Pure Nash Equilibria in Resource Graph Games

TL;DR

This paper characterizes the cost functions that guarantee the existence of pure Nash equilibria in resource graph games, providing conditions for both weighted and unweighted players and exploring special cases like matroid strategies.

Contribution

It offers complete characterizations of cost functions ensuring pure Nash equilibria in resource graph games, including new results for weighted players and matroid strategy sets.

Findings

Pure Nash equilibria exist under symmetric linear cost functions for unweighted players.

Existence of equilibria for weighted players requires linear or exponential cost functions with symmetry.

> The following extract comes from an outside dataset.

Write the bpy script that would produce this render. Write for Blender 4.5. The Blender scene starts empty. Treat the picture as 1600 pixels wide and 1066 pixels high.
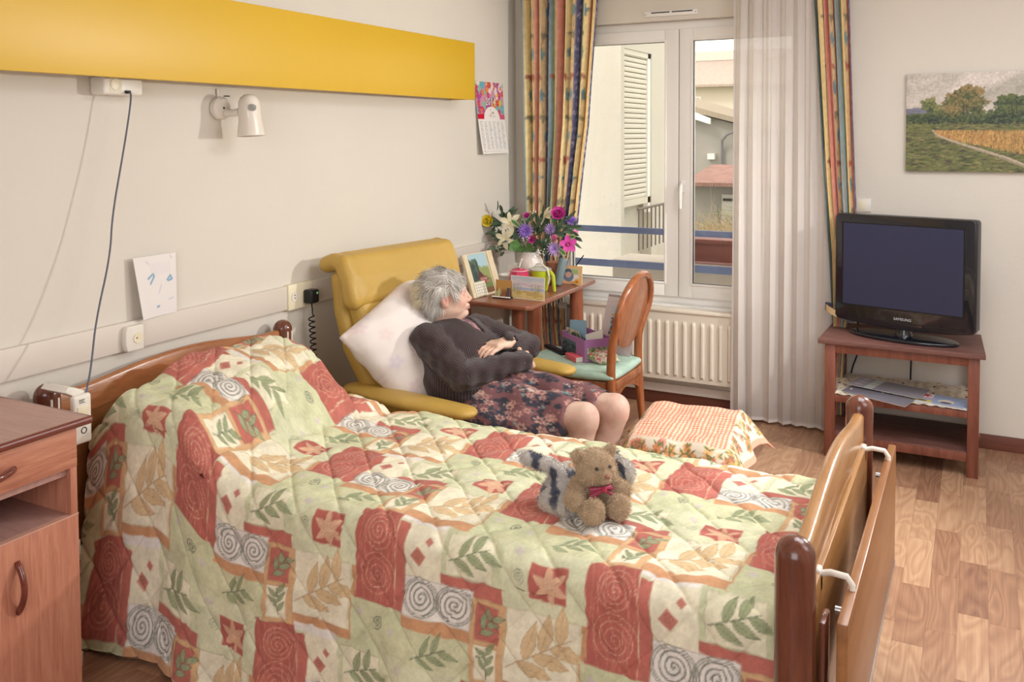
import bpy, bmesh, math, random
import numpy as np
random.seed(7); RNG=np.random.default_rng(7)
S=bpy.context.scene; COL=S.collection
# ---------------------------------------------------------------- camera
def cam_axes(yaw,pitch,roll):
    f=np.array([-math.sin(yaw)*math.cos(pitch),math.cos(yaw)*math.cos(pitch),math.sin(pitch)])
    r=np.array([math.cos(yaw),math.sin(yaw),0.]); u=np.cross(r,f)
    return math.cos(roll)*r+math.sin(roll)*u, -math.sin(roll)*r+math.cos(roll)*u, f
from mathutils import Matrix, Vector
cr,cu,cf=cam_axes(math.radians(27.53),math.radians(-2.333),math.radians(-.24))
cd=bpy.data.cameras.new('camera'); cam=bpy.data.objects.new('camera',cd); COL.objects.link(cam)
cam.matrix_world=Matrix(((cr[0],cu[0],-cf[0],2.6981),(cr[1],cu[1],-cf[1],-5.2335),(cr[2],cu[2],-cf[2],1.65),(0,0,0,1)))
cd.sensor_width=36; cd.lens=1400/1600*36; cd.shift_y=-(533-266.3)/1600; cd.clip_start=.05; cd.clip_end=300
S.camera=cam
# ---------------------------------------------------------------- light and exposure
S.view_settings.view_transform='Standard'; S.view_settings.look='None'; S.view_settings.gamma=1; S.view_settings.use_curve_mapping=False
S.view_settings.exposure=0.14
def s2l(c):
    c=np.asarray(c,float)/255.; return np.where(c<=.04045,c/12.92,((c+.055)/1.055)**2.4)
w=bpy.data.worlds.new('world'); S.world=w; w.use_nodes=True
bg=w.node_tree.nodes['Background']; bg.inputs[0].default_value=(1.0,.92,.82,1); bg.inputs[1].default_value=2.1
def lamp(name,kind,loc,power,color,size=.1,target=None,spot=None,size_y=None,blend=.6):
    l=bpy.data.lights.new(name,kind); o=bpy.data.objects.new(name,l); COL.objects.link(o); o.location=loc
    l.energy=power; l.color=color
    if kind=='AREA':
        l.size=size
        if size_y: l.shape='RECTANGLE'; l.size_y=size_y
    else: l.shadow_soft_size=size
    if spot: l.spot_size=math.radians(spot); l.spot_blend=blend
    if target is not None:
        o.rotation_euler=(Vector(target)-Vector(loc)).to_track_quat('-Z','Y').to_euler()
    return o
lamp('photo_flash','SPOT',(3.2,-.9,1.85),146,(.97,.96,.90),.07,target=(.7,-2.4,.9),spot=125,blend=.5)
lamp('ceiling_fill','AREA',(2.8,-2.1,2.66),36,(.93,.97,1.0),1.3,target=(2.8,-2.1,0))  # added fill under the ceiling to raise the ambient, no known fixture
lamp('rear_fill','AREA',(2.6,-6.7,1.9),52,(.93,.96,1.0),2.0,target=(1.6,-1.5,.9))  # added fill from behind the camera that lifts the dark areas
lamp('back_wall_fill','AREA',(4.0,-2.9,2.3),21,(.95,.97,1.0),1.2,target=(1.6,0,1.3))  # invented lamp, added to brighten the window wall
sun=lamp('sun','SUN',(0,0,10),1.5,(1,.93,.82),.3); sun.data.angle=math.radians(12); sun.rotation_euler=(math.radians(42),0,math.radians(-35))
# ---------------------------------------------------------------- helpers
ORG={}
def thing(name,label,cat,loc,group=None):
    o=bpy.data.objects.new(name,None); COL.objects.link(o); o.location=loc; o.empty_display_size=.1
    ORG[o.name]=np.array(loc,float); o['label']=label; o['category']=cat
    if group:o['group']=group
    return o
def tag(o,label,cat,group=None):
    o['label']=label;o['category']=cat
    if group:o['group']=group
    return o
def struct(o): o['kind']='structure'; return o
def finish(name,me,V,m,parent,smooth,col,loc):
    o=bpy.data.objects.new(name,me); COL.objects.link(o)
    if m is not None: me.materials.append(m)
    if parent is not None: o.parent=parent; ORG[o.name]=ORG[parent.name]
    else:
        ORG[o.name]=np.array(loc,float); o.location=loc
    if smooth is not False:
        if smooth is True: me.shade_smooth()
        else:
            me.shade_smooth()
            if hasattr(me,'set_sharp_from_angle'): me.set_sharp_from_angle(angle=math.radians(smooth))
    if col is not None:
        a=me.color_attributes.new('Col','FLOAT_COLOR','POINT')
        c=np.ones((len(V),4),np.float32); c[:,:3]=s2l(col); a.data.foreach_set('color',c.ravel())
    return o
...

Hardness results are provided for deciding equilibrium existence in network routing and matroid games.

Abstract

This paper studies the existence of pure Nash equilibria in resource graph games, which are a general class of strategic games used to succinctly represent the players' private costs. There is a finite set of resources and the strategy set of each player corresponds to a set of subsets of resources. The cost of a resource is an arbitrary function that depends on the load vector of the resources in a specified neighborhood. As our main result, we give complete characterizations of the cost functions guaranteeing the existence of pure Nash equilibria for weighted and unweighted players, respectively. 1. For unweighted players, pure Nash equilibria are guaranteed to exist for any choice of the players' strategy space if and only if the cost of each resource is an arbitrary function of the load of the resource itself and linear in the load of all other resources where the linear coefficients of mutual influence of different resources are symmetric. 2. For games with weighted players, pure Nash equilibria are guaranteed to exist for any choice of the players' strategy space if and only if the cost of a resource is linear in all resource loads, and the linear factors of mutual influence are symmetric, or there is no interaction among resources and the cost is an exponential function of the local resource load. 3. For the special case that the players' strategy sets are matroids, we show that pure Nash equilibria exist under a local monotonicity property, even when cost functions are player-specific. We point out an application of this result to bilevel load balancing games, which are motivated by the study of network infrastructures that are resilient against external attackers and internal congestion effects. 4. Finally, we derive hardness results for deciding whether a given strategy is a pure Nash equilibrium for network routing games and matroid games, respectively.